The LGBT+ Students’ Committee has held its largest exhibition in recent memory to celebrate LGBT+ history in Sheffield and beyond.

Held in Foundry, last week’s flagship event to mark LGBT+ History Month featured archived cut-outs, artwork and banners from student committees past and present, some dating back to the early 1970s.

Hailed by the organisers as a “success”, there was also a series of four talks in the evening, all recorded by Forge TV, about LGBT+ history focused on mental health, asylum seekers, literature and Sheffield.

It was a fitting location given one of the displays exhibited the original posters of ‘Climax’ LGBT+ monthly club night from the last two decades, up until its de-sexualised name change last year to ‘Proud’.

The exhibition was held throughout the afternoon in Foundry (picture: Ewan Somerville)

Strikingly, one of the timelines documenting the growth of LGBT+ rights nationally and in Sheffield saw the changing committee campaigns from the early 1970s to present day, such as controversially ‘outing’ Bishops in society and the Never Going Underground campaign.

This was followed by a message of hope for future committees, which included urging “comprehensive records” of activities to be kept for future students to look back on.

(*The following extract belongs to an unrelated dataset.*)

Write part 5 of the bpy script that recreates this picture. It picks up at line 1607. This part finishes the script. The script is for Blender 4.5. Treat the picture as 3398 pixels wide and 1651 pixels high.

The message continued: “The history of this committee shows that, when utilised, it has the power to enact real positive change and it is so important to keep this legacy going.”

Students were invited to write what ‘being LGBT+’ meant to them (picture: Ewan Somerville)

Ruby Penman, Inclusions Officer on the committee, explained: “Never Going Underground was about Section 28 which was a big deal when it first came in in the 80s, until it was appealed in 2003. It was a law that had no prosecutions but it fostered these ideas and prejudices and just made it harder for the community to be out and about.”

These changing campaign themes were shadowed by a timeline of cultural and legal changes for the LGBT+ community, from the 1957 Wolfenden Report through to the first official UK Gay Pride rally in 1972, and the establishing of Stonewall UK in 1989.

Visiting students and staff were reminded of the struggle ahead by the fact that only 26 years ago, the World Health Organisation declassified same-sex attraction as a mental illness.  

Speakers then continued to raise awareness of LGBT+ history throughout the evening (picture: Ewan Somerville)

Another area was dedicated to trans history, featuring the Transgender Pride Flag and a look at how people think about trans history in non-Western countries.

The ‘trans map’ of trans-friendly businesses in Sheffield, created by the LGBT+ committee in 2015, was also showcased.

Marina Georgiou, Secretary of the LGBT+ Students’ Committee, said: “I’m really happy, it’s been a success. Wow.”

Penman added: “We’ve been pleasantly surprised by how many people came as we were worried that not many people would show up. There’s been a steady flow of people all day so I think it’s been really good.”